** Set exercise **
Look at the data below and print exactly the lines from its first line through the line with "bpy.data.objects.remove(o)"; the pictures stay out of the copy.

## Begin

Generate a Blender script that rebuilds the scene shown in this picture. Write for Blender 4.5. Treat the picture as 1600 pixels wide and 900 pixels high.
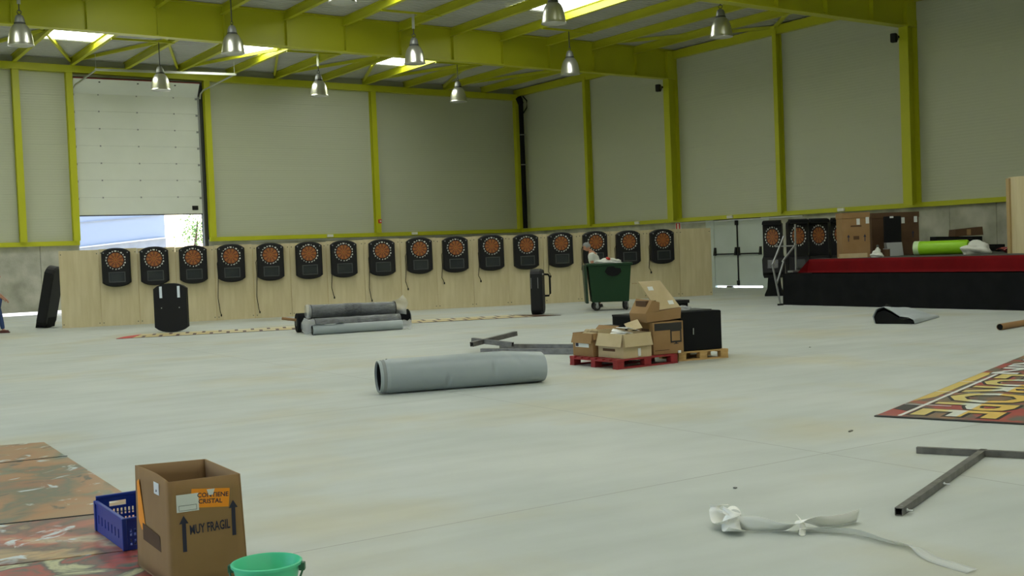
import bpy, bmesh, math, random
from mathutils import Vector, Matrix
random.seed(7)
SC = bpy.context.scene
COL = SC.collection
PI = math.pi
for o in list(bpy.data.objects):
    bpy.data.objects.remove(o)

# ------------------------------------------------------------------ camera
YAW, PITCH, ROLL = 0.5794, -0.0328, 0.0391
cam_d = bpy.data.cameras.new('camera')
cam = bpy.data.objects.new('camera', cam_d)
COL.objects.link(cam)
cam_d.sensor_width = 36.0
cam_d.lens = 36.0 * 1800.0 / 1600.0
cam_d.clip_end = 500
_f = Vector((math.sin(YAW) * math.cos(PITCH), math.cos(YAW) * math.cos(PITCH), math.sin(PITCH)))
_r = Vector((math.cos(YAW), -math.sin(YAW), 0))
_d = _f.cross(_r)
_c, _s = math.cos(ROLL), math.sin(ROLL)
_right = _c * _r + _s * _d
_down = -_s * _r + _c * _d
cam.matrix_world = Matrix(((_right.x, -_down.x, -_f.x, 0), (_right.y, -_down.y, -_f.y, 0),
                           (_right.z, -_down.z, -_f.z, 1.85), (0, 0, 0, 1)))
SC.camera = cam

# ------------------------------------------------------------------ light and view
SKYLIGHT_POWER = 7.8
world = bpy.data.worlds.new('sky'); SC.world = world
world.use_nodes = True
wn = world.node_tree.nodes; wl = world.node_tree.links
for n in list(wn): wn.remove(n)
wo = wn.new('ShaderNodeOutputWorld'); wb = wn.new('ShaderNodeBackground'); ws = wn.new('ShaderNodeTexSky')
ws.sky_type = 'NISHITA'; ws.sun_disc = False
ws.sun_elevation = math.radians(55); ws.sun_rotation = math.radians(55)
ws.air_density = 1.0; ws.dust_density = 2.5
wb.inputs['Strength'].default_value = 0.95
wl.new(ws.outputs[0], wb.inputs[0]); wl.new(wb.outputs[0], wo.inputs[0])
sun_d = bpy.data.lights.new('sun', 'SUN'); sun_d.energy = 5.0; sun_d.angle = 0.01; sun_d.color = (1, .95, .86)
sun = bpy.data.objects.new('sun', sun_d); COL.objects.link(sun)
sun.rotation_euler = Vector((-0.5, -0.35, -0.9)).to_track_quat('-Z', 'Y').to_euler()
vs = SC.view_settings
SC.display_settings.display_device = 'sRGB'
vs.view_transform = 'Standard'; vs.look = 'None'; vs.gamma = 1.0; vs.use_curve_mapping = False
vs.exposure = 0.0
SC.cycles.use_denoising = True
SC.cycles.max_bounces = 10; SC.cycles.diffuse_bounces = 6; SC.cycles.glossy_bounces = 4
SC.cycles.transparent_max_bounces = 8
SC.cycles.sample_clamp_indirect = 6.0

# ------------------------------------------------------------------ materials
MATS = {}
def mat(name, color, rough=.6, metal=0., color2=None, scale=4., detail=4., bump=0., bscale=40., stretch=(1, 1, 1), lo=.35, hi=.65, emit=None, estr=0., alpha=1., spec=None, trans=0.):
    if name in MATS: return MATS[name]
    m = bpy.data.materials.new(name); m.use_nodes = True
    nt = m.node_tree; N = nt.nodes; L = nt.links
    b = N['Principled BSDF']
    b.inputs['Base Color'].default_value = (*color, 1)
    b.inputs['Roughness'].default_value = rough
    b.inputs['Metallic'].default_value = metal
    if spec is not None: b.inputs['Specular IOR Level'].default_value = spec
    if alpha < 1: b.inputs['Alpha'].default_value = alpha
    if trans: b.inputs['Transmission Weight'].default_value = trans
    if color2 or bump:
        tc = N.new('ShaderNodeTexCoord'); mp = N.new('ShaderNodeMapping')
        mp.inputs['Scale'].default_value = stretch
        L.new(tc.outputs['Object'], mp.inputs['Vector'])
    if color2:
        nz = N.new('ShaderNodeTexNoise'); nz.inputs['Scale'].default_value = scale; nz.inputs['Detail'].default_value = detail
        cr = N.new('ShaderNodeValToRGB')
        cr.color_ramp.elements[0].position = lo; cr.color_ramp.elements[1].position = hi
        cr.color_ramp.elements[0].color = (*color, 1); cr.color_ramp.elements[1].color = (*color2, 1)
        L.new(mp.outputs[0], nz.inputs['Vector']); L.new(nz.outputs['Fac'], cr.inputs[0]); L.new(cr.outputs[0], b.inputs['Base Color'])
    if bump:
        n2 = N.new('ShaderNodeTexNoise'); n2.inputs['Scale'].default_value = bscale; n2.inputs['Detail'].default_value = 3
        bp = N.new('ShaderNodeBump'); bp.inputs['Strength'].default_value = bump; bp.inputs['Distance'].default_value = .02
        L.new(mp.outputs[0], n2.inputs['Vector']); L.new(n2.outputs['Fac'], bp.inputs['Height']); L.new(bp.outputs[0], b.inputs['Normal'])
    if emit:
        b.inputs['Emission Color'].default_value = (*emit, 1); b.inputs['Emission Strength'].default_value = estr
    MATS[name] = m
    return m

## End

** Written response **
Generate a Blender script that rebuilds the scene shown in this picture. Write for Blender 4.5. Treat the picture as 1600 pixels wide and 900 pixels high.
import bpy, bmesh, math, random
from mathutils import Vector, Matrix
random.seed(7)
SC = bpy.context.scene
COL = SC.collection
PI = math.pi
for o in list(bpy.data.objects):
    bpy.data.objects.remove(o)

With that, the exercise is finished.